DOZENS of friends gathered in Charlton over the weekend to pay tribute to a ‘big cuddly giant’ who died last month.

Around 50 friends and former colleagues met at the Royal Oak, in Charlton, to remember Sam Knight, of Mercia Avenue, who died on March 19 at the age of 27.

Social media posts paying tribute to Sam highlighted his kindness and gentleness, his ‘heart of gold’ and the laughs he shared in over the years.

The response prompted a group of friends to arrange an event on Saturday to ‘see off our big cuddly giant.’

“If anyone deserves to see from above how loved and appreciated they were, it’s our Sam,” said Ashleigh Fisher, one of Sam’s schoolfriends, who helped arrange Saturday’s event.

“Sam was and forever will be the nicest, most compassionate person I have ever met. He was the kind of person you only wished the best for in every aspect of life.”

After the event, Ashleigh added: “Even though Sam’s not here anymore he was still bringing people together and making them laugh.”

Sam attended Portway and then Harrow Way schools, before going on to work at Stannah.

Old friends and new colleagues were among those who met at 7pm on Saturday evening to raise a glass in his memory at the Royal Oak.

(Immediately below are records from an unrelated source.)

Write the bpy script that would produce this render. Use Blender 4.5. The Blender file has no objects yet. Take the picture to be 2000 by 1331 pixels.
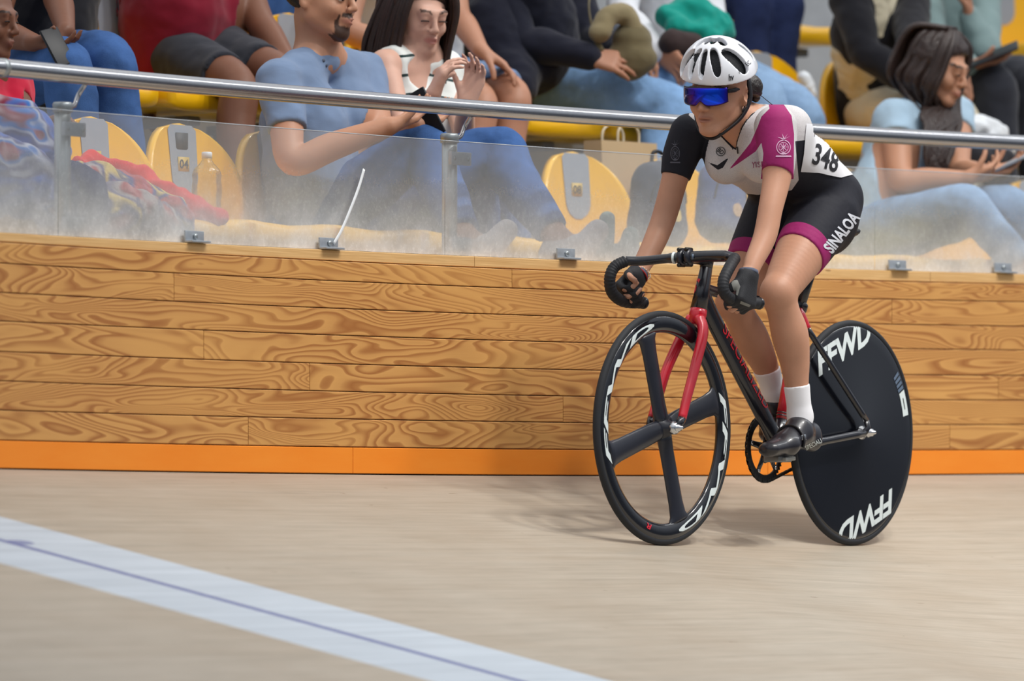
import bpy, bmesh, math, random
import numpy as np
from mathutils import Vector, Matrix, noise
from mathutils.bvhtree import BVHTree
random.seed(7)
SC = bpy.context.scene
COL = SC.collection
FPX = 13500.0      # focal length in pixels of a 2000 px wide frame
HZ = 1066.0        # row of the horizon
# ---------------------------------------------------------------- camera
cam = bpy.data.cameras.new('camera'); cam_o = bpy.data.objects.new('camera', cam); COL.objects.link(cam_o)
cam_o.location = (0, 0, 0); cam_o.rotation_euler = (math.pi/2, 0, 0)
cam.sensor_width = 36; cam.lens = FPX/2000*36; cam.shift_y = (HZ-665.5)/2000; cam.shift_x = 0
cam.clip_start = 0.1; cam.clip_end = 200
cam.dof.use_dof = True; cam.dof.focus_distance = 19.75; cam.dof.aperture_fstop = 3.2
SC.camera = cam_o
# ---------------------------------------------------------------- world
wd = bpy.data.worlds.new('hall'); SC.world = wd; wd.use_nodes = True
bg = wd.node_tree.nodes['Background']; bg.inputs[1].default_value = 1.0
# a dim hall: dark stands and infield around, paler roof above
_g = wd.node_tree.nodes.new('ShaderNodeTexCoord'); _s = wd.node_tree.nodes.new('ShaderNodeSeparateXYZ'); _r = wd.node_tree.nodes.new('ShaderNodeValToRGB')
wd.node_tree.links.new(_g.outputs['Generated'], _s.inputs[0]); _m = wd.node_tree.nodes.new('ShaderNodeMapRange'); _m.inputs[1].default_value = -1
wd.node_tree.links.new(_s.outputs[2], _m.inputs[0]); wd.node_tree.links.new(_m.outputs[0], _r.inputs[0]); wd.node_tree.links.new(_r.outputs[0], bg.inputs[0])
for _e, (_p, _c) in zip([_r.color_ramp.elements[0], _r.color_ramp.elements[1], _r.color_ramp.elements.new(0.5), _r.color_ramp.elements.new(0.62)], [(0.0, (0.10, 0.09, 0.08, 1)), (1.0, (1.15, 1.2, 1.28, 1)), (0.49, (0.09, 0.10, 0.12, 1)), (0.66, (0.48, 0.52, 0.58, 1))]): _e.position = _p; _e.color = _c
SC.view_settings.view_transform = 'Standard'; SC.view_settings.look = 'None'
SC.view_settings.gamma = 1.0; SC.view_settings.use_curve_mapping = False
SC.view_settings.exposure = 0.0
# hall floodlights under the roof
def lamp(name, loc, target, size, power, col=(1, 0.96, 0.9)):
    l = bpy.data.lights.new(name, 'AREA'); l.shape = 'RECTANGLE'; l.size = size[0]; l.size_y = size[1]; l.energy = power; l.color = col
    o = bpy.data.objects.new(name, l); COL.objects.link(o); o.location = loc
    o.rotation_euler = (Vector(target)-Vector(loc)).to_track_quat('-Z', 'Y').to_euler()
    return o
LT = (0.6, 20.0, 0.3)
for i, (x, y, z, p) in enumerate([(5.2, 17.3, 9.5, 42), (3.6, 14.6, 10.0, 32), (6.8, 19.6, 9.5, 38), (3.0, 25.5, 9.5, 12)]):
    lamp('hall_floodlight', (x, y, z), (1.5, 20.2, 0.5), (0.8, 0.5), p).data.spread = math.radians(62)
for x, y, z, p in [(5.0, 15.5, 8.5, 120), (5.5, 18.5, 10.5, 105)]: lamp('strip_light', (x, y, z), (x-1.5, y+2.2, 0.3), (6.0, 0.35), p, (0.95, 0.97, 1.0))
_o = lamp('strip_light', (8.6, 26.3, 7.4), (0, 0, 0), (10.0, 0.45), 150, (0.95, 0.97, 1.0))     # runs above the stand, parallel to the fence
_x = Vector((0.57, 0.82, 0)).normalized(); _z = (Vector((8.6, 26.3, 7.4))-Vector((0.6, 20.5, 0.8))); _z = (_z-_x*_z.dot(_x)).normalized(); _o.rotation_euler = Matrix((_x, _z.cross(_x), _z)).transposed().to_euler()
# ---------------------------------------------------------------- frame helpers
FC = np.array([19.7998, 4.85156]); FR = 25.0       # centre and radius of the outer fence
def _hit(px, r):
    a = (px-1000)/FPX; A = a*a+1; B = -2*(a*FC[0]+FC[1]); C = FC@FC-r*r
    Y = (-B+math.sqrt(B*B-4*A*C))/2/A
    return a*Y, Y
def W(px, py, B=0.0):
    """point seen at pixel px,py standing B metres behind the fence line"""
    x, y = _hit(px, FR+B)
    return Vector((x, y, (HZ-py)/FPX*y))
def PHI(px, B=0.0):
    x, y = _hit(px, FR+B); return math.atan2(y-FC[1], x-FC[0])
def PP(phi, B=0.0, z=0.0):
    return Vector((FC[0]+(FR+B)*math.cos(phi), FC[1]+(FR+B)*math.sin(phi), z))
def TAN(phi): return Vector((math.sin(phi), -math.cos(phi), 0))      # along the fence, to the right
def NRM(phi): return Vector((-math.cos(phi), -math.sin(phi), 0))     # towards the infield
PH0, PH1 = PHI(0), PHI(2000)
def S_of(phi): return (PH0-phi)*FR
def zfun(ctrl, deg=2):
    s = []; z = []
    for px, py in ctrl:
        s.append(S_of(PHI(px))); z.append(W(px, py).z)
    c = np.polyfit(s, z, deg)
    return lambda phi: float(np.polyval(c, min(max(S_of(phi), -0.3), S_of(PH1)+0.3)))
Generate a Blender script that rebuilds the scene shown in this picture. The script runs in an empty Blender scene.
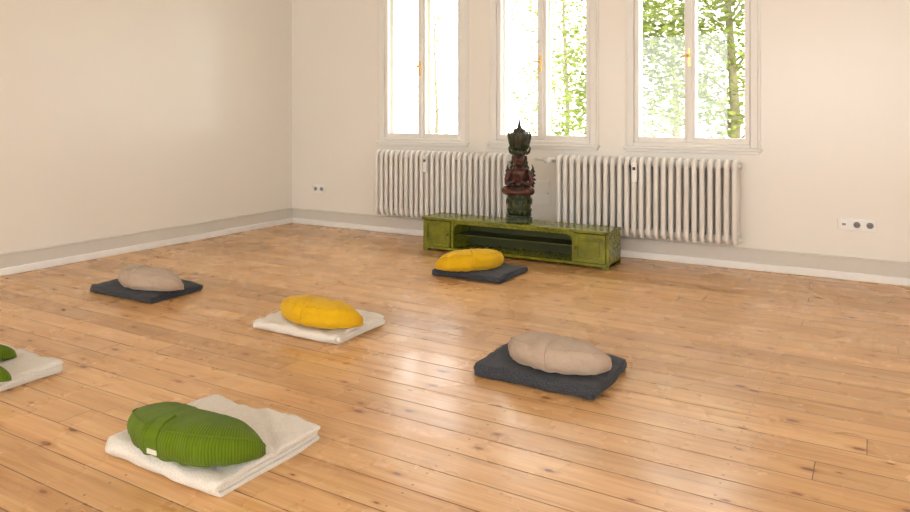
import bpy, math, random
import numpy as np
from mathutils import Vector, Matrix, noise
random.seed(7)
S = bpy.context.scene
S.view_settings.view_transform = 'Standard'

# ------------------------------------------------------------------ builder
class B:
    def __init__(s):
        s.v=[]; s.f=[]; s.m=[]; s.sm=[]; s.uv=[]
    def add(s, vs, fs, mat=0, smooth=False, M=None, uvs=None):
        o=len(s.v)
        for p in vs:
            p=Vector(p)
            if M is not None: p=M@p
            s.v.append(p)
            s.uv.append((0,0))
        if uvs:
            for i,u in enumerate(uvs): s.uv[o+i]=u
        for f in fs:
            s.f.append([o+i for i in f]); s.m.append(mat); s.sm.append(smooth)
    def box(s, a, b, mat=0, bev=0.0, M=None):
        x0,y0,z0=a; x1,y1,z1=b
        if bev<=0:
            vs=[(x0,y0,z0),(x1,y0,z0),(x1,y1,z0),(x0,y1,z0),(x0,y0,z1),(x1,y0,z1),(x1,y1,z1),(x0,y1,z1)]
            fs=[(0,3,2,1),(4,5,6,7),(0,1,5,4),(1,2,6,5),(2,3,7,6),(3,0,4,7)]
            s.add(vs,fs,mat,False,M); return
        # chamfered box
        import bmesh
        bm=bmesh.new(); bmesh.ops.create_cube(bm,size=1)
        for v in bm.verts:
            v.co=Vector(((x0+x1)/2+v.co.x*(x1-x0),(y0+y1)/2+v.co.y*(y1-y0),(z0+z1)/2+v.co.z*(z1-z0)))
        bmesh.ops.bevel(bm,geom=bm.edges[:],offset=bev,segments=2,affect='EDGES',profile=0.5)
        bm.verts.index_update()
        s.add([v.co.copy() for v in bm.verts],[[v.index for v in f.verts] for f in bm.faces],mat,False,M)
        bm.free()
    def lathe(s, prof, n=24, mat=0, smooth=True, M=None, sq=0.0):
        vs=[];fs=[]
        for (r,z) in prof:
            for i in range(n):
                a=2*math.pi*i/n
                c,sn=math.cos(a),math.sin(a)
                k=1.0
                if sq>0: k=1+sq*(1/max(abs(c),abs(sn))-1)
                vs.append((r*c*k,r*sn*k,z))
        for j in range(len(prof)-1):
            for i in range(n):
                fs.append((j*n+i,j*n+(i+1)%n,(j+1)*n+(i+1)%n,(j+1)*n+i))
        fs.append(tuple(range(n))[::-1]); fs.append(tuple((len(prof)-1)*n+i for i in range(n)))
        s.add(vs,fs,mat,smooth,M)
    def ell(s, c, r, mat=0, n=14, m=9, M=None, R=None):
        vs=[];fs=[]
        for j in range(1,m):
            t=math.pi*j/m
            for i in range(n):
                a=2*math.pi*i/n
                p=Vector((r[0]*math.sin(t)*math.cos(a),r[1]*math.sin(t)*math.sin(a),r[2]*math.cos(t)))
                if R is not None: p=R@p
                vs.append(p+Vector(c))
        top=Vector((0,0,r[2])); bot=Vector((0,0,-r[2]))
        if R is not None: top=R@top; bot=R@bot
        vs.append(top+Vector(c)); vs.append(bot+Vector(c))
        for j in range(m-2):
            for i in range(n):
                fs.append((j*n+i,(j+1)*n+i,(j+1)*n+(i+1)%n,j*n+(i+1)%n))
        T=len(vs)-2;K=len(vs)-1
        for i in range(n):
            fs.append((T,i,(i+1)%n)); fs.append((K,(m-2)*n+(i+1)%n,(m-2)*n+i))
        s.add(vs,fs,mat,True,M)
    def tube(s, path, rad, n=10, mat=0, closed=False, M=None, ex=1.0):
        P=[Vector(p) for p in path]; L=len(P)
        if not hasattr(rad,'__len__'): rad=[rad]*L
        vs=[];fs=[]; up=None
        for k in range(L):
            if closed: t=(P[(k+1)%L]-P[k-1])
            else: t=P[min(k+1,L-1)]-P[max(k-1,0)]
            t.normalize()
            if up is None:
                up=Vector((1,0,0)) if abs(t.x)<0.9 else Vector((0,0,1))
            u=(up-t*up.dot(t)); u.normalize(); w=t.cross(u); up=u
            for i in range(n):
                a=2*math.pi*i/n
                vs.append(P[k]+(u*math.cos(a)*ex+w*math.sin(a))*rad[k])
        R=L if closed else L-1
        for k in range(R):
            for i in range(n):
                k2=(k+1)%L
                fs.append((k*n+i,k*n+(i+1)%n,k2*n+(i+1)%n,k2*n+i))
        if not closed:
            fs.append(tuple(range(n))[::-1]); fs.append(tuple((L-1)*n+i for i in range(n)))
        s.add(vs,fs,mat,True,M)
    def obj(s, name, mats, loc=(0,0,0), rot=0.0, parent=None):
        me=bpy.data.meshes.new(name)
        me.from_pydata([tuple(p) for p in s.v],[],s.f)
        me.update()
        for m in mats: me.materials.append(m)
        for i,p in enumerate(me.polygons):
            p.material_index=s.m[i]; p.use_smooth=s.sm[i]
        uvl=me.uv_layers.new(name='UVMap')
        for l in me.loops: uvl.data[l.index].uv=s.uv[l.vertex_index]
        o=bpy.data.objects.new(name,me); S.collection.objects.link(o)
        o.location=loc; o.rotation_euler=(0,0,rot)
        if parent: o.parent=parent
        return o

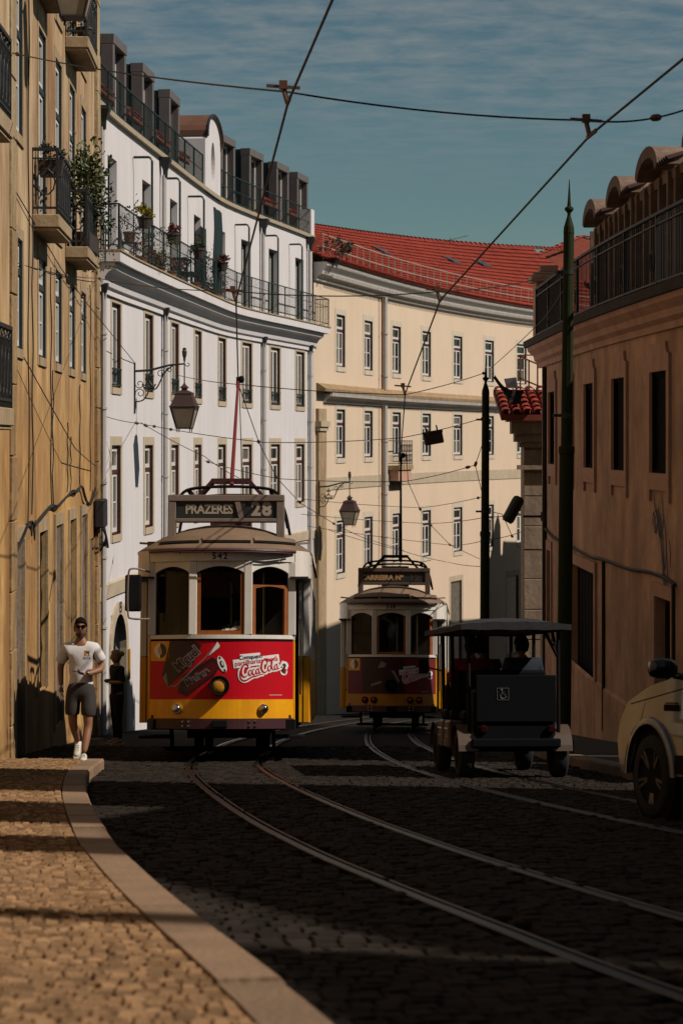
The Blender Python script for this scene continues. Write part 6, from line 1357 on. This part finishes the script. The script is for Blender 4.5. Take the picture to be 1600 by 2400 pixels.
# flank with wheel arches cut out
def flank(xi, flip):
    bm = bmesh.new(); out = [(y, z) for y, z in prof]; bot = []
    arch = lambda cy: [(cy + .40 * math.cos(a), .33 + .40 * math.sin(a)) for a in np.linspace(0.02, math.pi - .02, 14)]
    poly = prof[:-1] + [(-3.1, .34)] + [(y, z) for y, z in reversed(arch(-2.75))] + [(y, z) for y, z in reversed(arch(0))]
    # order: prof ends at rear bottom, go forward along the sill
    poly = prof[:-1] + [(p[0], max(.34, p[1])) for p in reversed(arch(-2.75))] + [(p[0], max(.34, p[1])) for p in reversed(arch(0.0))] + [prof[-1]]
    vs = []
    for y, z in poly:
        x = secs[xi][0].x + ((z - 1.1) * .42 if z > 1.1 else 0) * (1 if xi == 0 else -1); bulge = -.045 * math.sin(min(1, max(0, (z - .34) / .76)) * math.pi) * (1 if xi == 0 else -1); vs.append(bm.verts.new((x + bulge * 0, y, z)))
    bm.faces.new(vs); bmesh.ops.triangulate(bm, faces=bm.faces[:]); bm.verts.index_update(); f = MB(); f.add([v.co.copy() for v in bm.verts], [tuple(v.index for v in q.verts) for q in bm.faces]); bm.free(); return f
rows = secs[1:-1]; b.grid([[q for q in r] + [r[0]] for r in secs[0:1] + secs[1:]]); body = b.obj('body', m_car, car, smooth=False, bevel=0)
for xi in (0, n - 1):
    f = flank(xi, xi == 0); f.obj('side_panel', m_car, body, fix=True)
for cy in (0, -2.75):
    b = MB(); rows = []
    for i in range(17):
        a = math.pi * i / 16; rows.append([Vector((x, cy + rr * math.cos(a), .33 + rr * math.sin(a))) for x, rr in ((-.05, .395), (-.055, .43), (-.02, .455), (-.015, .395))])
    b.grid(rows); b.obj('wheel_arch', m_car, body, smooth=True)
    b = MB(); b.lathe([(.39, 0), (.39, .35)], 20, T=Matrix.Translation((-.0, cy, .33)) @ Matrix.Rotation(rad(90), 4, 'Y')); b.obj('arch_liner', m_tblack, body)
    wheel(car, (.08, cy, .325), .325, .22, 5, 0, m_tblack); wheel(car, (1.75, cy, .325), .325, .22, 5, math.pi, m_tblack)
for pts in ([(-.62, 1.1), (-1.28, 1.52), (-1.85, 1.6), (-1.85, 1.12)], [(-1.92, 1.12), (-1.92, 1.6), (-2.85, 1.56), (-3.2, 1.3), (-3.2, 1.14)]):
    b = MB(); b.add([Vector((-.026 + (z - 1.1) * .42 * (z > 1.1), y, z)) for y, z in pts] + [Vector((-.01 + (z - 1.1) * .42, y, z)) for y, z in pts], [(0, 1, 2, 3, 4)[:len(pts)]] + [(i, (i + 1) % len(pts), (i + 1) % len(pts) + len(pts), i + len(pts)) for i in range(len(pts))]); b.obj('side_window', m_pane, car)
b = MB(); b.add([(.28, -.6, 1.13), (1.56, -.6, 1.13), (1.5, -1.2, 1.56), (.34, -1.2, 1.56)], [(0, 1, 2, 3)]); b.obj('windscreen', m_pane, car)
b = MB(); b.box(-.034, -.02, -.52, -.28, .83, .88); b.box(-.032, -.02, -.5, -.3, .885, .895); b.obj('wing_vent', m_tblack, car)
b = MB()
for q in (-.62, -1.88): b.bar((-.023, q, .40), (-.023, q, 1.08), .008)
b.bar((-.023, .35, .88), (-.023, -.6, 1.0), .006); b.obj('panel_gap', m_tblack, car)
b = MB(); b.box(-.03, -.018, -2.5, -.45, .36, .5); b.obj('sill_trim', m_tblack, car)
b = MB(); b.lathe([(.0, -.11), (.07, -.095), (.09, -.03), (.09, .04), (.07, .10), (0, .12)], 16, T=Matrix.Translation((-.2, -.62, 1.15)) @ Matrix.Rotation(rad(90), 4, 'Y') @ Matrix.Diagonal((.85, .8, 1.0, 1))); b.bar((-.12, -.64, 1.1), (.0, -.66, 1.08), .05); wm_ = b.obj('wing_mirror', m_lens, car, smooth=True)
b = MB(); b.box(.1, .4, .50, .60, .66, .78); b.obj('headlight', m_pane, car, bevel=.02)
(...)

So many turned up that the pub ran out of glasses at one point.

The group then headed to Charlton Lakes, where Sam and his friends spent much of their childhoods, to let off lanterns and balloons on which messages had been written.

Nicola King went to both Harrow Way and Portway with Sam before working with him at Stannah.

She said: “Sam has been in my life since we were small and he’s been someone who shows nothing but love, loyalty and generosity.

“After primary and secondary school I was delighted to walk into Stannah and be greeted by his warm smile and he made the days there so much brighter.”

Miranda Paxton, who was Sam’s date to the Harrow Way prom, also helped organise the meet-up on Saturday.

“He was one of my best mates at school and genuinely is the nicest bloke I have ever had the pleasure of meeting,” she said.

“He has made me laugh over and over, and he was always there for you if you needed him.”

The only time that Sam was feared was on the football pitch – if only for the power of his shooting.

Ashleigh added: “I remember back in the day for Harrow Rangers I took a throw-in and said ‘pass it back to me, Sam’.

“He said ‘Nope’, banged it from just past the halfway line and it went straight in the top corner. We were about 14.

“I said ‘’Fair enough’.”

Sam also left an impression on people in the years he worked at Stannah. Russell Bedford was a colleague of his -the pair met six years ago.

He said: “He was a cleaner at the time. He applied a couple of times to work for Stannah, rather than the cleaning firm, and got turned down, but we all kept pushing him to apply again and thankfully he did and got in the door.

“He really is going to be a big loss to this place.

“Sometimes in life you become extremely privileged and meet a person who is kind, caring, considerate and genuine. An example to us all of how we could be as people.

“A true gentleman, a wonderful person, and a tragic loss.”